Logo Design with Grids: Timeless Style from Simple Shapes
George Bokhua · Digital Graphic Designer & Illustrator
A 31-minute lesson in one narrow technique, grid-based logo construction, taught by a working designer with a decade of client marks behind him.
A narrow, well-demonstrated technique
George Bokhua's class is not a logo design course in the broad sense. It does not cover naming, brand strategy, client presentation, or even color theory beyond a passing note on inversion. It teaches one specific skill: how to use a grid to catch and fix geometric inconsistency in a mark built from simple shapes. Within that narrow scope, it is thorough and confident.
The opening stretch functions as a visual reference library rather than a tutorial. Bokhua walks through dot grids, square grids with 45-degree diagonals, and 30-degree hexagonal grids, pointing to Frank Stella paintings and Otl Aicher's 1972 Munich Olympics pictograms as proof that grid-based construction produces both order and, when needed, a sense of dimensional depth. This section rewards viewers who like seeing a principle demonstrated across unrelated fields before being asked to apply it themselves. It also runs long relative to how little of it is directly actionable, since none of these reference examples get built alongside the viewer.
The project itself is a single letterform, the letter R, which Bokhua chooses based on Gotham's geometric construction of triangle, circle, and two squares. His sketching process is the most honest part of the class: he describes filling five or six pages with 40 to 50 rough variations, warns against expecting a good result in the first handful of tries, and recommends blocking off two to three uninterrupted hours to stay in a creative flow state. That is realistic, useful advice for anyone who freezes up waiting for the "right" idea to appear fully formed.
From paper to Illustrator
The gridding-on-paper lesson is where the class's central technique becomes concrete.
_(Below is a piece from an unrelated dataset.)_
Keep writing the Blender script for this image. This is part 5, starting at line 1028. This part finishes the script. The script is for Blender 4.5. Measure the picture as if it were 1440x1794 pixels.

Bokhua divides his sketch into a three-unit grid with diagonal dividers, explaining a specific and slightly counterintuitive rule: white space needs to be drawn thinner than black space to read as visually equal, since black shapes carry more optical weight. This kind of calibrated detail is the sort of thing that separates a working professional's notes from a generic tutorial.
The Illustrator section rebuilds that same grid digitally, using guides, the pen tool, and repeated toggling into wireframe mode to check that every curve and diagonal lands exactly where the paper sketch intended. It is a legitimate technique for catching the kind of subtle angle drift that is invisible until it is pointed out, and Bokhua does point out a real one, an inconsistency in his own reference example that only the grid overlay reveals.
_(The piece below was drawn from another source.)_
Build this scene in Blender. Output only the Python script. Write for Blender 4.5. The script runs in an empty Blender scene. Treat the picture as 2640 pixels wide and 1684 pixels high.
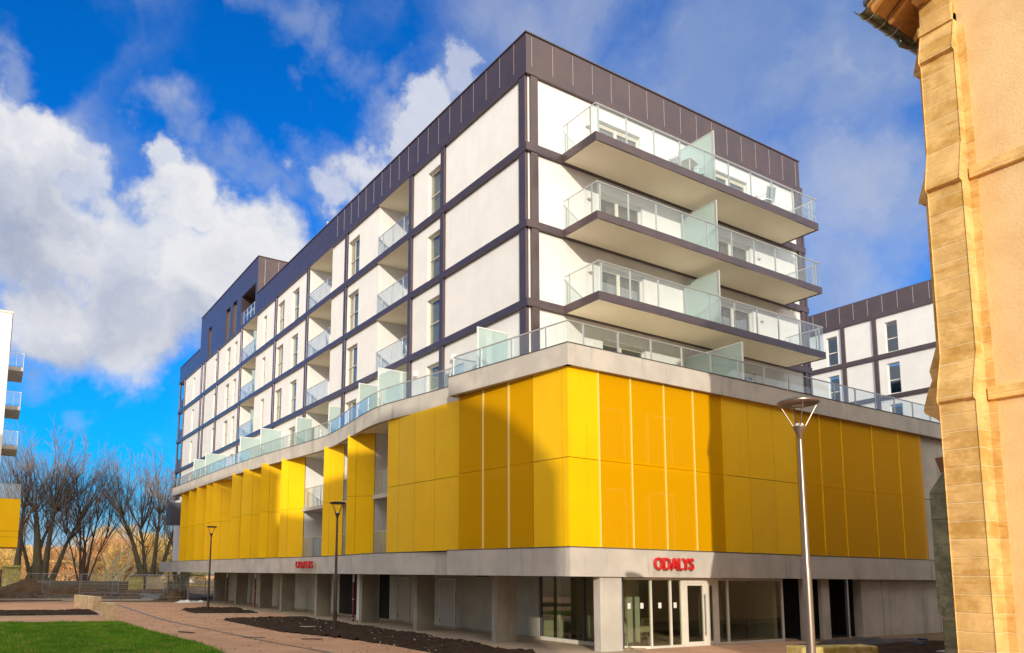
import bpy, math, random
from math import sin, cos, pi, radians, sqrt, atan2, hypot
from mathutils import Vector, Matrix
import numpy as np
random.seed(7); rng = np.random.default_rng(7)
C = bpy.context.scene.collection
scene = bpy.context.scene
# ------------------------------------------------------------------ camera
F_PX, CX, CY, W_PX, H_PX = 1934.0, 1100.0, 1237.0, 2640.0, 1684.0
yaw, pit, rol = radians(59.15), radians(7.2), radians(0.61)
fw = Vector((cos(yaw)*cos(pit), sin(yaw)*cos(pit), sin(pit)))
rt = Vector((sin(yaw), -cos(yaw), 0)); up = rt.cross(fw)
rt, up = rt*cos(rol) + up*sin(rol), up*cos(rol) - rt*sin(rol)
EYE = Vector((0, 0, 2.3))
cam = bpy.data.cameras.new('camera'); camo = bpy.data.objects.new('camera', cam); C.objects.link(camo)
camo.matrix_world = Matrix(((rt.x, up.x, -fw.x, EYE.x), (rt.y, up.y, -fw.y, EYE.y), (rt.z, up.z, -fw.z, EYE.z), (0, 0, 0, 1)))
cam.sensor_fit = 'HORIZONTAL'; cam.sensor_width = 36; cam.lens = 36*F_PX/W_PX
cam.shift_x = (W_PX/2 - CX)/W_PX; cam.shift_y = (CY - H_PX/2)/W_PX
cam.clip_start = 0.1; cam.clip_end = 4000
scene.camera = camo
# ------------------------------------------------------------------ sun + sky
SUN = Vector((-1.05, -1.8, 0.62)).normalized()      # towards the sun
el = math.asin(SUN.z); az = atan2(SUN.x, SUN.y)
sl = bpy.data.lights.new('sun', 'SUN'); sl.energy = 1.95; sl.angle = radians(0.6); sl.color = (1.0, 0.89, 0.72)
so = bpy.data.objects.new('sun', sl); C.objects.link(so)
so.rotation_euler = (-SUN).to_track_quat('-Z', 'Y').to_euler(); so.location = (-20, -30, 60)
world = bpy.data.worlds.new('World'); scene.world = world; world.use_nodes = True
scene.view_settings.view_transform = 'Standard'; scene.view_settings.look = 'None'
scene.view_settings.exposure = 0.95; scene.view_settings.gamma = 1.0

class NT:
    def __init__(s, tree): s.t = tree; s.n = tree.nodes; s.l = tree.links
    def add(s, typ, **kw):
        nd = s.n.new(typ)
        for k, v in kw.items(): setattr(nd, k, v)
        return nd
    def put(s, sock, v):
        if isinstance(v, bpy.types.NodeSocket): s.l.new(v, sock)
        else: sock.default_value = v
    def math(s, op, a, b=0.0, c=0.0, clamp=False):
        nd = s.add('ShaderNodeMath', operation=op, use_clamp=clamp)
        s.put(nd.inputs[0], a); s.put(nd.inputs[1], b); s.put(nd.inputs[2], c); return nd.outputs[0]
    def mix(s, f, a, b, blend='MIX'):
        nd = s.add('ShaderNodeMix', data_type='RGBA', blend_type=blend)
        s.put(nd.inputs[0], f); s.put(nd.inputs[6], a); s.put(nd.inputs[7], b); return nd.outputs[2]
    def ramp(s, v, lo, hi, a=0.0, b=1.0, smooth=True):
        nd = s.add('ShaderNodeMapRange', interpolation_type='SMOOTHSTEP' if smooth else 'LINEAR')
        s.put(nd.inputs[0], v); s.put(nd.inputs[1], lo); s.put(nd.inputs[2], hi); s.put(nd.inputs[3], a); s.put(nd.inputs[4], b)
        return nd.outputs[0]
    def noise(s, vec, scale, detail=4, rough=0.55, dist=0.0):
        nd = s.add('ShaderNodeTexNoise')
        if vec is not None: s.put(nd.inputs['Vector'], vec)
        nd.inputs['Scale'].default_value = scale; nd.inputs['Detail'].default_value = detail
        nd.inputs['Roughness'].default_value = rough; nd.inputs['Distortion'].default_value = dist
        return nd.outputs[0]
def rgb(r, g, b): return (r, g, b, 1.0)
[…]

Where the class falls short is pacing and accessibility. The Illustrator walkthrough moves quickly through tool references, snapping, copying, and cutting shapes, with little pause to explain menu locations or shortcuts for anyone unfamiliar with the software. Skillshare's own framing claims the exercise lives 80 percent on paper, but the computer portion still assumes real prior fluency with Illustrator's pen tool and guide system. A first-time user will likely need to pause and look up basic mechanics that a true beginner class would slow down to cover.
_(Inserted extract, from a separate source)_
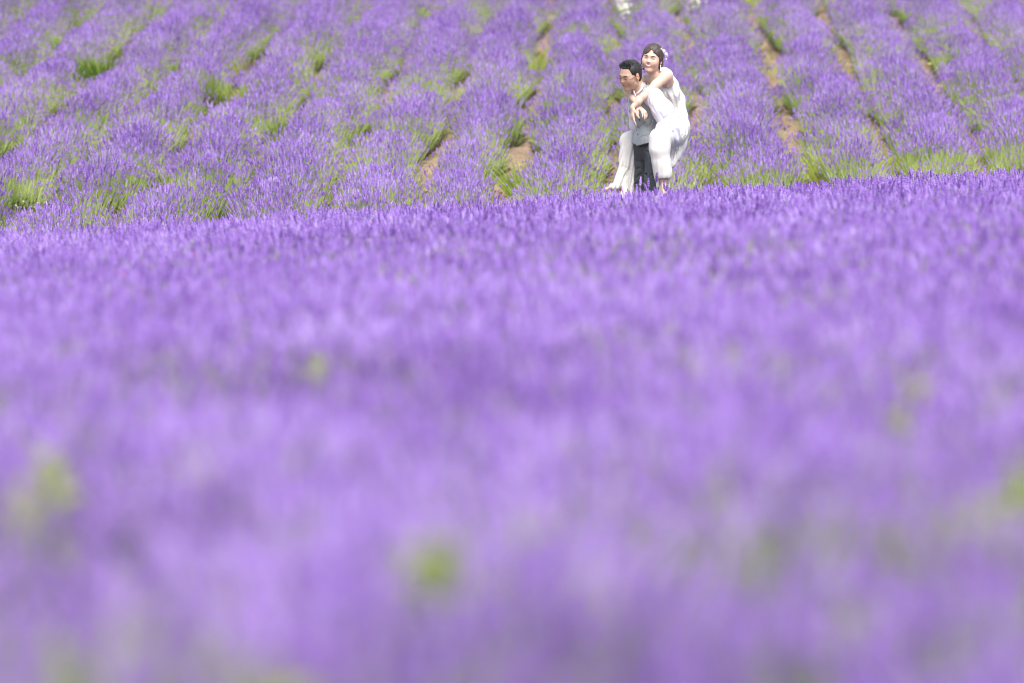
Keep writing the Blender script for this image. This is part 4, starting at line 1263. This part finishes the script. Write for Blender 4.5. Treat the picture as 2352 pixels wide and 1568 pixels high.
# single stalks standing up in front of the couple's clothes, at the edge of the near field
STALKS = [  # (u, v in PB pixels of the tip, distance in front of 46 m, head length, tint, label)
 (945, 828, -0.75, 0.085, 0.25, "tall dark violet lavender stalk in front of the dress hem beside the trouser leg"),
 (690, 903, -1.1, 0.075, 0.75, "pale pinkish lavender stalk standing in front of the middle of the dark trousers"),
 (806, 925, -0.8, 0.075, 0.60, "lavender stalk in front of the right trouser leg left of the tall dark violet one"),
 (735, 1000, -0.9, 0.060, 0.50, "short lavender stalk between the two pale ones in front of the dark trousers"),
 (622, 1025, -0.8, 0.060, 0.55, "lavender stalk in front of the left edge of the dark trousers"),
 (1050, 955, -0.7, 0.075, 0.30, "violet lavender stalk in front of the woman's bare foot under the right hem"),
 (1106, 1030, -0.8, 0.055, 0.30, "short violet lavender stalk right of the bare foot by the hem corner"),
 (515, 1145, -0.8, 0.055, 0.20, "small dark lavender stalk in front of the trailing ivory cloth by the trousers"),
 (318, 1095, -0.65, 0.050, 0.15, "lone dark lavender stalk just right of the bare toes at the left hem"),
 (275, 1175, -0.7, 0.050, 0.15, "dark lavender stalk below the bare toes at the left hem"),
 (1240, 845, 0.9, 0.075, 0.35, "lone violet lavender stalk in front of the green row end right of the dress"),
]
for u, v, dy, L, t, lab in STALKS:
    tip = PB(u, v, dy)
    rnd = random.Random(int(u))
    bx, by = tip[0] + rnd.gauss(0, 0.03), tip[1] + rnd.gauss(0, 0.03)
    gz = float(ground(bx, by))
    root = empty("lavender_stalk", (bx, by, gz), lab, "lavender stalk", "single lavender stalks rising before the couple")
    base = V3(0, 0, -0.01); top = tip - V3(bx, by, gz)
    d = nrm(V3(rnd.gauss(0, .10), rnd.gauss(0, .1), 1))
    hb = top - d * L
    mb = MB(); stem(mb, [base, base * 0.4 + hb * 0.6 + V3(rnd.gauss(0, .01), 0, 0), hb + d * 0.01], 0.0022, 0.0017, [0.4] * 3 + [0.6] * 3 + [0.7] * 3, mat=0, sides=5)
    link("stem", mb.mesh("stem", [M_STEM]), root)
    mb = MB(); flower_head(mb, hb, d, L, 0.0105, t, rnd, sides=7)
    for k in range(26):                                   # little open florets
        a = rnd.uniform(0, 6.28); f = rnd.uniform(0.05, 0.9)
        uu, vv, ww = frame(d)
        o_ = uu * math.cos(a) + vv * math.sin(a)
        p = hb + d * L * f + o_ * 0.009 * (1.1 - 0.5 * f)
        q = nrm(o_ + d * 0.5); s_ = np.cross(q, d) * 0.0032
        tt = min(1, t + rnd.uniform(0.1, 0.5))
        mb.add([p - s_, p + s_, p + q * 0.007 + s_ * 0.6, p + q * 0.007 - s_ * 0.6], [(0, 1, 2, 3)], 0, tt)
    link("flower_head", mb.mesh("flower_head", [M_FLOWER]), root)

# weeds
def weed_mesh(name, seed, n, h, spread, mat, w=0.006, t=(0.2, 0.9), droop=0.35):
    rnd = random.Random(seed); mb = MB()
    for i in range(n):
        a = rnd.uniform(0, 6.28); q = math.sqrt(rnd.random())
        p = V3(math.cos(a) * q * spread * 0.5, math.sin(a) * q * spread * 0.5, -0.01)
        d = V3(math.cos(a) * q * 0.9, math.sin(a) * q * 0.9, 1.4)
        blade(mb, p, d, h * rnd.uniform(0.6, 1.1), w * rnd.uniform(0.6, 1.4), rnd.uniform(*t), rnd, mat=0, droop=droop, seg=3)
    return mb.mesh(name, [mat])
def weed(px, py, h, spread, mat, lab, n=130, seed=0, w=0.006, t=(0.2, 0.9), name="weed_tuft", cat="weed", hill=True, group=None):
    if hill:
        x, y = spot(px, py)
    else:
        x, y = fore_at(px, py, h)
    o = link(name, weed_mesh(name, seed, n, h, spread, mat, w, t), None, (x, y, float(ground(x, y))))
    tag(o, lab, cat, group); return o
G1 = "green and yellow weeds growing on the sloping field"
weed(240, 212, 0.62, 0.42, M_WEED, "large dark green leafy tuft in the gap on the left hillside", 420, 1, t=(0.0, 0.45), group=G1)
weed(213, 235, 0.30, 0.35, M_STRAW, "pale weed with tiny flowers just below the large green tuft at left", 160, 2, w=0.004, group=G1)
weed(205, 275, 0.34, 0.45, M_WEED, "light green weed beside bare soil under the large green tuft at left", 200, 3, t=(0.4, 1), group=G1)
weed(570, 210, 0.55, 0.30, M_STRAW, "tall yellow weed above the bare soil patch left of centre", 220, 4, w=0.005, t=(0.0, 0.6), group=G1)
weed(560, 255, 0.38, 0.35, M_WEED, "yellow-green weed at the foot of the tall yellow weed", 200, 5, t=(0.5, 1), group=G1)
weed(600, 172, 0.40, 0.22, M_LEAF, "dark weed hollow at the top of the yellow weed patch", 120, 6, t=(0.0, 0.3), group=G1)
weed(145, 160, 0.55, 0.30, M_WEED, "green weed clump near the upper left corner of the hillside", 230, 7, t=(0.1, 0.6), group=G1)
weed(390, 46, 0.45, 0.40, M_WEED, "dark green weed below the top edge at upper left", 200, 8, t=(0.0, 0.5), group=G1)
weed(715, 245, 0.60, 0.22, M_WEED, "slim bright green weed in the gap left of centre", 150, 9, t=(0.2, 0.7), group=G1)
weed(650, 350, 0.50, 0.26, M_WEED, "green weed half hidden in lavender low on the left hillside", 130, 10, t=(0.1, 0.6), group=G1)
weed(838, 385, 0.50, 0.26, M_WEED, "bright green weed standing low in the middle of the lavender rows", 200, 11, t=(0.2, 0.8), group=G1)
weed(1228, 185, 0.58, 0.20, M_WEED, "upright green weed on the left border of the bare tan path", 150, 12, t=(0.3, 0.8), group=G1)
weed(1405, 325, 0.50, 0.45, M_WEED, "green weed clump just left of the couple", 260, 13, t=(0.15, 0.7), group=G1)
weed(1205, 455, 0.50, 0.30, M_WEED, "green weed at the foot of the bare tan path", 200, 14, t=(0.2, 0.9), group=G1)
weed(260, 370, 0.40, 0.18, M_WEED, "bright green weed with straight blades low on the left hillside", 80, 15, t=(0.3, 0.8), group=G1)
weed(75, 460, 0.30, 0.2, M_WEED, "green weed near the left edge above the white daisies", 110, 16, t=(0.2, 0.8), group=G1)
weed(405, 505, 0.36, 0.40, M_WEED, "yellow-green grass tuft on the edge of the near lavender at left", 230, 17, t=(0.5, 1), group=G1)
weed(320, 505, 0.24, 0.40, M_STRAW, "pale grass tuft between the daisies and the yellow-green tuft at left", 160, 18, w=0.004, group=G1)
weed(545, 500, 0.30, 0.35, M_STRAW, "dry pale grass tuft at the edge of the near lavender left of centre", 110, 27, w=0.004, group=G1)
# row ends: fresh green feet of the plants beside the footpath
G2 = "bright green tufts at the row ends beside the footpath"
for i, (px, py, h, sp, n, lab) in enumerate([
    (1590, 440, 0.36, 0.75, 520, "wide bright green tuft at the row end touching the right side of the dress"),
    (1730, 425, 0.42, 0.75, 560, "wide bright green tuft at the row end left of the widest soil gap"),
    (1925, 418, 0.44, 0.70, 520, "dark to bright green tuft at the row end right of the widest soil gap"),
    (2110, 405, 0.46, 0.85, 560, "broad bright green tuft with pale lavender above it at right"),
    (2320, 380, 0.46, 0.60, 420, "green tuft at the row end near the right edge of the photo"),
    (950, 478, 0.30, 0.60, 260, "low green tuft at the row end left of the bare tan path"),
    (1385, 470, 0.34, 0.45, 240, "low yellow-green tuft at the row end left of the dress hem"),
    (150, 528, 0.20, 0.50, 140, "pale green matted tuft at the row end by the left edge")]):
    weed(px, py, h, sp, M_WEED, lab, n, 40 + i, w=0.0040, t=(0.5, 1.0), name="row_end_tuft", cat="green tuft", group=G2)

# daisies and other small flowers
def daisies(px, py, rx, ry, n, h, lab, seed, petal=M_WHITE, name="daisy_patch", size=0.011):
    rnd = random.Random(seed); x, y = spot(px, py); mb = MB(); z0 = float(ground(x, y))
    for i in range(n):
        a = rnd.uniform(0, 6.28); q = math.sqrt(rnd.random())
        dx, dy = math.cos(a) * q * rx, math.sin(a) * q * ry
        b = V3(dx, dy, float(ground(x + dx, y + dy)) - z0 - 0.01)
        t = b + V3(rnd.gauss(0, .03), rnd.gauss(0, .03), h * rnd.uniform(0.6, 1.1))
        stem(mb, [b, t], 0.0016, 0.0012, 0.6, mat=1)
        d = nrm(V3(rnd.gauss(0, .3), -0.6 + rnd.gauss(0, .3), 1)); u_, v_, _ = frame(d)
        s_ = size * rnd.uniform(0.7, 1.3)
        k = 8
        V = [t] + [t + (u_ * math.cos(6.283 * j / k) + v_ * math.sin(6.283 * j / k)) * s_ * (1 if j % 2 else 0.72) for j in range(k)]
        mb.add(V, [(0, 1 + j, 1 + (j + 1) % k) for j in range(k)], 0, 0.7)
        mb.add([t + d * 0.003 + (u_ * math.cos(6.283 * j / 5) + v_ * math.sin(6.283 * j / 5)) * s_ * 0.3 for j in range(5)], [tuple(range(5))], 2, 0.5)
    for i in range(n * 2):
        a = rnd.uniform(0, 6.28); q = math.sqrt(rnd.random())
        dx, dy = math.cos(a) * q * rx, math.sin(a) * q * ry
        blade(mb, V3(dx, dy, float(ground(x + dx, y + dy)) - z0 - 0.01), V3(rnd.gauss(0, .4), rnd.gauss(0, .4), 1), h * rnd.uniform(0.5, 0.9), 0.004, rnd.uniform(0.4, 1), rnd, mat=1, seg=2)
    o = link(name, mb.mesh(name, [petal, M_WEED, M_YELLOW]), None, (x, y, z0))
    tag(o, lab, "daisies", kind="stuff")
daisies(100, 520, 0.32, 1.0, 80, 0.22, "white daisies in pale grass by the left edge under the hillside", 1, size=0.008)
daisies(215, 250, 0.22, 1.6, 60, 0.28, "scattered white flowers below the large green tuft on the left hillside", 2, size=0.008)
daisies(150, 325, 0.28, 1.8, 75, 0.24, "white flowers in yellowish grass at the lower end of the left gap", 3, size=0.008)
daisies(1424, 60, 0.10, 3.0, 130, 0.56, "pale cream flowers in the gap above the man's head", 4, size=0.020)
daisies(1585, 48, 0.12, 4.5, 230, 0.58, "tall cream flowers at the top of the gap right of the woman's head", 5, size=0.021)
daisies(1737, 40, 0.09, 2.5, 80, 0.54, "cream flowers high in the gap right of the couple", 6, size=0.020)
daisies(1890, 18, 0.09, 2.5, 90, 0.54, "cream flowers at the top edge in the second gap right of the couple", 7, size=0.020)
daisies(1272, 78, 0.05, 0.8, 10, 0.40, "tiny cream flowers at the top of the bare tan path", 8, size=0.010)
daisies(1620, 436, 0.45, 0.5, 70, 0.2, "pale tiny flowers on the ground at the row end right of the dress", 9, size=0.007)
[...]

At 31 minutes, this is a tight, single-technique lesson rather than a comprehensive course. It delivers real professional insight, particularly the paper-to-Illustrator grid-transfer process and the black-versus-white space weighting note, but it is best treated as a focused add-on to existing sketching and Illustrator skills, not a first introduction to logo design.
The standout
The wireframe-mode check in Illustrator, where the designer rebuilds his paper grid as live guides and toggles wireframe view to catch angle mismatches invisible in a flat sketch.
What you will learn
- How to distinguish grid types (dot, square, 30-degree/hexagonal) and pick one to fit a mark's geometry
- How to sketch a letterform through 40-50 rough iterations before committing to a direction
- How to overlay a compass-and-ruler grid on a paper sketch to catch angle and spacing inconsistencies
- How to rebuild a paper grid in Illustrator using guides, the pen tool, and wireframe mode to verify alignment
- How to define an exclusion zone around a finished mark
- How to add a subtle drop shadow between grid segments for a folded, dimensional look
Best for: Designers and illustrators who already sketch logos by hand and want a repeatable method for tightening geometric precision.
Skip it if: Complete beginners to logo design or Illustrator, since the class assumes fluency with both pencil concepting and vector pen-tool work.